Would adjudication be pointless?
[27] Mr Murray claims that he is impecunious. He says he has minimal equity in the property in which he resides; it is a leaky home.
[28] It may be that Mr Murray has minimal assets, although in my view that is a matter which the Official Assignee should investigate.
[29] The judgment debt arose as a consequence of the liquidation of Ocean Energy, a company of which Mr Murray was the sole shareholder and director. Mr Murray failed to ensure that the company kept accounts and met its tax obligations. I find that there is a public interest in ensuring that Mr Murray is held accountable. That is not a pointless exercise. I note also that Mr Murray was the director and shareholder of three other companies.
[30] I note that Mr Murray has never provided a fulsome and complete account of his net asset and financial position. The liquidators wrote to him on 5 February 2021, asking that he verify his financial position in order to assess the prospects of settlement. Mr Murray did not respond.
[31] As Associate Judge Osborne held in Re Tootell, ex parte Rabobank Australia Ltd,16 issues of recovery, unless non-recovery is clear-cut, are appropriately for investigation not by this Court on an adjudication application, but by the Assignee with their powers of investigation and examination in the administration of a bankrupt’s estate. That public interest factor clearly applies in this case.
[32] I acknowledge that Mr Murray is a superannuitant. However, any bankruptcy will not deprive him of his superannuation entitlement, and this fact is not sufficient to justify refusing an order for adjudication in these circumstances.17
15 Re James, ex parte Nightingale, above n 8, at [21].
16 Re Tootell, ex parte Rabobank Australia Ltd, above n 6, at [50].
17 Elvy v Commissioner of Inland Revenue HC Wellington B137/97, 12 March 1993 at 4.
Reputation
[33] Mr Murray is naturally concerned about the impact of any bankruptcy on his reputation. I understand that concern. However, that is not a sufficient reason in this case to refuse an order for adjudication.
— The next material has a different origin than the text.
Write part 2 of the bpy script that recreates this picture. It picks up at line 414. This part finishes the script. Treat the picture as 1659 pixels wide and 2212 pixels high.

[34] I note that Mr Murray is an engineer with a long career and interest in the power of ocean wave energy. He is now of retirement age. I do not see how a bankruptcy could seriously impact on his ability to pursue those interests and to continue to make a contribution.
Conclusion
[35] I find that Mr Murray has failed to persuade me that there is a proper basis to refuse an order for adjudication. On the contrary, there is a clear public interest in making the orders sought. Adjudication is the clear wish of the judgment creditors and there is no basis for concluding that the judgment creditors are acting unreasonably in pursuing adjudication. There is a legitimate basis for doing so. I also note that Mr Murray has only ever mentioned an appeal subsequent to his receipt of the Bankruptcy Notice.
[36] For all these reasons, I find, as a matter of discretion, that an order of adjudication should be made.
Result
[37] I adjudicate Mr Murray bankrupt. My orders are timed at 3.00 pm, 5 August 2022.
[38] Mr Murray is to pay costs to the judgment creditors on a 2B basis, plus disbursements as fixed by the Registrar.